As a technical hiring manager, I was involved in some teams that did use homework assignments.

Their fatal issue on the hiring side is that they take too much time to properly score.

If you ask a good candidate to work for 4+ hours, they'll produce code that will cost 2+ hours of a great engineer to thoroughly check.

Lots of companies are very fond of giving candidates huge tasks and having them spend 4+ hours on these. But practically no company will have their best senior engineers (a very scarce resource) dedicate dozens of hours per month to check these tasks.

Hence, these tasks effectively never receive the resources required to properly check them. Especially at the more senior level. If you're hiring a senior engineer, and giving them a 4 hour homework task, a staff-level engineer would have to spend 2-3 hours to properly check it.

Forget about it, that's not happening.

Instead, these teams do ask the senior engineer to take 4 hours to work on the task. However, once the hard part arrives, the team will never check it properly. They'll assign some junior engineer for an hour to check it.

The team won't care, because it's the candidate's time being wasted, while theirs is efficiently preserved. Plus, our junior engineers are so amazing, they can certainly score the work of a senior in less than an hour.
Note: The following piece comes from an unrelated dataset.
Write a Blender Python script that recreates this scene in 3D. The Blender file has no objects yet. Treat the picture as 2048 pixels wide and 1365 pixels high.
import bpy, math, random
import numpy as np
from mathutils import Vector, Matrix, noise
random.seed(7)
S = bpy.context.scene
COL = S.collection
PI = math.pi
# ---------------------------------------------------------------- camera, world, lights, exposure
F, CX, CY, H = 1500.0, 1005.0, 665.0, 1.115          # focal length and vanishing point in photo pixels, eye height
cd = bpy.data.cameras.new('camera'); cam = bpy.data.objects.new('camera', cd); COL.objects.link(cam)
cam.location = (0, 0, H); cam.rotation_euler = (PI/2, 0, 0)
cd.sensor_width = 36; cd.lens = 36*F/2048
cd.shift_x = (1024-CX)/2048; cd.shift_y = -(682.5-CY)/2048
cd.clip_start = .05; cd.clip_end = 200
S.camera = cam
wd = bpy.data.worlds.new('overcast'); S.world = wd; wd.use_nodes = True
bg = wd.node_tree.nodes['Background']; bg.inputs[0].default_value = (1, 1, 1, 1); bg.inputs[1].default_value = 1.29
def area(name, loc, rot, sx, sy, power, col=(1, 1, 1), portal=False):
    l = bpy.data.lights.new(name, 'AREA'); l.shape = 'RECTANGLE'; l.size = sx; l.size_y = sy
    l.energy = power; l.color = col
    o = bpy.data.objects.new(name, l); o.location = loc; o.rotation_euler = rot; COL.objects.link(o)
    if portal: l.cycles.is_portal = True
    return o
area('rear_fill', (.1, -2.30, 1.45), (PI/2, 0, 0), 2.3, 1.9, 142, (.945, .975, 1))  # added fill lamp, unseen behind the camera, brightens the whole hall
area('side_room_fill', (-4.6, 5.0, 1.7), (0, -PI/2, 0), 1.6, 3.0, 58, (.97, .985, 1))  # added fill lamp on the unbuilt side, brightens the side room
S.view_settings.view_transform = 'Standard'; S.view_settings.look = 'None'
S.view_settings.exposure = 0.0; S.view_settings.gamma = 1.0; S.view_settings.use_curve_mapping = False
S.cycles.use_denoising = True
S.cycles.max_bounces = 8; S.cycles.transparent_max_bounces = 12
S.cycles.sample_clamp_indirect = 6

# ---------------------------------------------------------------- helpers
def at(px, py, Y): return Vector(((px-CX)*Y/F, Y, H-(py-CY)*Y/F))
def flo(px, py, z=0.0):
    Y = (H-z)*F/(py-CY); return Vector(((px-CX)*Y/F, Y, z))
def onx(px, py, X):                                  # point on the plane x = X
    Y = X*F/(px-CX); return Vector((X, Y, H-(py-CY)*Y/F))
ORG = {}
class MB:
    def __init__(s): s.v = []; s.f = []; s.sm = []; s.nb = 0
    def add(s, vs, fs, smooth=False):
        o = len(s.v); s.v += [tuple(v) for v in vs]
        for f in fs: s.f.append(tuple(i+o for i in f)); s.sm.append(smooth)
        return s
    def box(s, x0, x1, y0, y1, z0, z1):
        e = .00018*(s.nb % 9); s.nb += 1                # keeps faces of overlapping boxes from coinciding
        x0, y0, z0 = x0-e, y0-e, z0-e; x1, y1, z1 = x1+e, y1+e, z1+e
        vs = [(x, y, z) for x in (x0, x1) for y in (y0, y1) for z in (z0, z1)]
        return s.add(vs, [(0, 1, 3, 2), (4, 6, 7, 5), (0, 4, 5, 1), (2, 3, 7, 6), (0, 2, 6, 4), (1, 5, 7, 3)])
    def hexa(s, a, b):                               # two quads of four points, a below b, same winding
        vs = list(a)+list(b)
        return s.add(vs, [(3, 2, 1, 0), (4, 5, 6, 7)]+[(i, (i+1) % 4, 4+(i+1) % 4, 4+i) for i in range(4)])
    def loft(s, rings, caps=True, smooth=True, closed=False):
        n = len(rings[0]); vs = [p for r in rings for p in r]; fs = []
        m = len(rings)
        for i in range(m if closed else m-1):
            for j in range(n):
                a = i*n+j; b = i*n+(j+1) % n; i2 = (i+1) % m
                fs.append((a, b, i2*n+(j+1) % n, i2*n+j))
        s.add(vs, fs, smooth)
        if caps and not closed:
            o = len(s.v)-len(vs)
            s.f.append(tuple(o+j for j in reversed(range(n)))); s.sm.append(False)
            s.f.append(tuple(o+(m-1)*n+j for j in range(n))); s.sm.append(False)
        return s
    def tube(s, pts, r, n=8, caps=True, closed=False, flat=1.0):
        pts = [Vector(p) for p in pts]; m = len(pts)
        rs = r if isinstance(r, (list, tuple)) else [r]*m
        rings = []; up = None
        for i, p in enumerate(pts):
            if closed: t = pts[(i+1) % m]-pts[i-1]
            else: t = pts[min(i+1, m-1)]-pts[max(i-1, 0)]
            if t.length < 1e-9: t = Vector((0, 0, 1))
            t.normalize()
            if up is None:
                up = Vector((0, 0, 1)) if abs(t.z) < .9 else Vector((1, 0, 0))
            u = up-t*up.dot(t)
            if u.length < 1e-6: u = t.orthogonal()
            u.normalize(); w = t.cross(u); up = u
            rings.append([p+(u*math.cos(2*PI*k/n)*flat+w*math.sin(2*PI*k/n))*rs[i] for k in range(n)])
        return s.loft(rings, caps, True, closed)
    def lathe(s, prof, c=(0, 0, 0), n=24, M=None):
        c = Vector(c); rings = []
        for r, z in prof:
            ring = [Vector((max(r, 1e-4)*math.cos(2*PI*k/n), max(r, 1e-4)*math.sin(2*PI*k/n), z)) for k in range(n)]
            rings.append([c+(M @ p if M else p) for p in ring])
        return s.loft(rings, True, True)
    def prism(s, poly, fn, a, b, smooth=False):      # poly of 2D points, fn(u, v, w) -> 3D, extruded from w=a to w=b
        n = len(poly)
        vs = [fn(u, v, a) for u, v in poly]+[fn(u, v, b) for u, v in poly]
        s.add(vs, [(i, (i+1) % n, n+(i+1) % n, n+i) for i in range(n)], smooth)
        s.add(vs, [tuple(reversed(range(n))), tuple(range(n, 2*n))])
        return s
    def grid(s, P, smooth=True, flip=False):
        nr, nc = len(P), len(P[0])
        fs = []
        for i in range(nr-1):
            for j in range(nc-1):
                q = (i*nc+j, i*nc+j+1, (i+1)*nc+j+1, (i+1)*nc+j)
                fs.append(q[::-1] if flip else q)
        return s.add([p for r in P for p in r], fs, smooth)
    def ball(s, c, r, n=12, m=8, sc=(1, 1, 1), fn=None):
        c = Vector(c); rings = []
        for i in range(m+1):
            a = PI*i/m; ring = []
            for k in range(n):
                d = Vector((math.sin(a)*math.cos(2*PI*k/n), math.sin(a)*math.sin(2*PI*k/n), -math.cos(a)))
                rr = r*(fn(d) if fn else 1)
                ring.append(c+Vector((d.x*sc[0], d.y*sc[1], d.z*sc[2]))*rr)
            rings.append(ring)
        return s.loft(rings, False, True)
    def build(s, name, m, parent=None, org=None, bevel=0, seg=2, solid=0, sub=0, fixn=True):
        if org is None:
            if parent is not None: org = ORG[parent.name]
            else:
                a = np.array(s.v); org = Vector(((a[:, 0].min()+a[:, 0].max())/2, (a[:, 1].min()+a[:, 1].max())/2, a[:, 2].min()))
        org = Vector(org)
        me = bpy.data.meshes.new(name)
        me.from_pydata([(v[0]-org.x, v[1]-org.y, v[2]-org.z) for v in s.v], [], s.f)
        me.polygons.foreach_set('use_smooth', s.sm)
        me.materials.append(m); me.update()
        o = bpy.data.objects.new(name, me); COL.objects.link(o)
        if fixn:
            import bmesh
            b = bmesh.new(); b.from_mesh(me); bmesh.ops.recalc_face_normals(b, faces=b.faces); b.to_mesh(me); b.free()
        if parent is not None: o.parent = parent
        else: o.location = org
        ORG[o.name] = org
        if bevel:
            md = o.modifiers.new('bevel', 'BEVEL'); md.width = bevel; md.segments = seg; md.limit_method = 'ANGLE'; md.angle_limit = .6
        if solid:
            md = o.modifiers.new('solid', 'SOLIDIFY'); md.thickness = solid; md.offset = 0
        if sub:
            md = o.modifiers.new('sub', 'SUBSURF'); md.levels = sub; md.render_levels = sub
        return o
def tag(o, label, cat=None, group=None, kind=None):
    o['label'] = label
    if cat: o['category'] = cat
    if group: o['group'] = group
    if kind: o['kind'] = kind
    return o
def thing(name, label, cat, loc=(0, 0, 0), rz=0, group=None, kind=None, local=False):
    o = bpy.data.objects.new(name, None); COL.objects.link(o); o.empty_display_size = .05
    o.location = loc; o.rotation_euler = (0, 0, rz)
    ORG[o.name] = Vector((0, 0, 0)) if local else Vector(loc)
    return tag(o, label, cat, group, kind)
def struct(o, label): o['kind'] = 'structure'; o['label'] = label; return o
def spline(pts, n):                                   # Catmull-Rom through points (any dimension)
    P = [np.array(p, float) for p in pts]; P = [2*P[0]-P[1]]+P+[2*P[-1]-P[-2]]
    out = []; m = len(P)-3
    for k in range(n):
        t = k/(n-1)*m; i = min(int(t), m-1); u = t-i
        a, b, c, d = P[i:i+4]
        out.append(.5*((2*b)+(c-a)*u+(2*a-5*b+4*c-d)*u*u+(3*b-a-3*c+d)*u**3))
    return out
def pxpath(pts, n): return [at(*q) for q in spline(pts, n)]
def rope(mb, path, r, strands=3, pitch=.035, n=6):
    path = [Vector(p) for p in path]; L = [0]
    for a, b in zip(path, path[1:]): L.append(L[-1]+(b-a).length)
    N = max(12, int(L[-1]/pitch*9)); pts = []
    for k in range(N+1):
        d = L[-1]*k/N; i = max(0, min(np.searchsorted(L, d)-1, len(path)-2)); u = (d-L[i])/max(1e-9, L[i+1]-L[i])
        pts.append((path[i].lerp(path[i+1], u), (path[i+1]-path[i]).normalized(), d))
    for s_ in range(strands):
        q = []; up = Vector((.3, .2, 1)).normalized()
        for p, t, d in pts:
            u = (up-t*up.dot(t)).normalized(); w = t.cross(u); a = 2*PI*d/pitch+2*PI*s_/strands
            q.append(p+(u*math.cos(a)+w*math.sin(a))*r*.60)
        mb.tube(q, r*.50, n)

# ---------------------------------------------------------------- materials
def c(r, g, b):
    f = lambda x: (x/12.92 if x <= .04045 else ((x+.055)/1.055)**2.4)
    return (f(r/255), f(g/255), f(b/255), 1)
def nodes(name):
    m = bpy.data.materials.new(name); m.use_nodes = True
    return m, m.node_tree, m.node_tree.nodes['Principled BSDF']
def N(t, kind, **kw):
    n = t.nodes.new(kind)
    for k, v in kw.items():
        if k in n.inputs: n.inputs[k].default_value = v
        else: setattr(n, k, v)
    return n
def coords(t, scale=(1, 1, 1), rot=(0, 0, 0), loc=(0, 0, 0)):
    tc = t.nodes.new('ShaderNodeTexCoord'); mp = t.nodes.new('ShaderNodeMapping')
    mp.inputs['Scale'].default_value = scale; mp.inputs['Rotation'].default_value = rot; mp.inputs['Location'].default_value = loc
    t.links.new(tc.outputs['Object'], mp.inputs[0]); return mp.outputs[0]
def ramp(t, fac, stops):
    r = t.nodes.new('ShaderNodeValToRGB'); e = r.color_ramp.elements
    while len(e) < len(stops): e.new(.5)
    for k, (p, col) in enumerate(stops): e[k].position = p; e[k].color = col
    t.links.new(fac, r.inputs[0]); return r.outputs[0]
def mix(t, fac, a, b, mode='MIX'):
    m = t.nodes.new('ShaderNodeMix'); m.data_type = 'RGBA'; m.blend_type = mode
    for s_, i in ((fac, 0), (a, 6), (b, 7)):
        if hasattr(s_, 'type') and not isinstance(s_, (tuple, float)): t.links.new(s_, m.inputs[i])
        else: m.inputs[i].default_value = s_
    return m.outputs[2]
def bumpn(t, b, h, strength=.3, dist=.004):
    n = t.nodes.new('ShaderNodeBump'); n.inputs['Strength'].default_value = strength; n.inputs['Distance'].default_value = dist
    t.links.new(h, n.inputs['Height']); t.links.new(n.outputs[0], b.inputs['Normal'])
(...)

That's awful! I'm sorry you had to go through that. The intent isn't usually malicious, but some teams (esp larger ones) are really disorganized and don't value candidates' time enough.

My team is doing our best to create the "perfect" take-home experience and reduce the frequency of these horror stories.

Sorry to break this to you. If you believe there's "perfect" take-home, you will be wasting your time. The perfect take-home is no take-home. Take-homes may make some sense for engineer with little experience.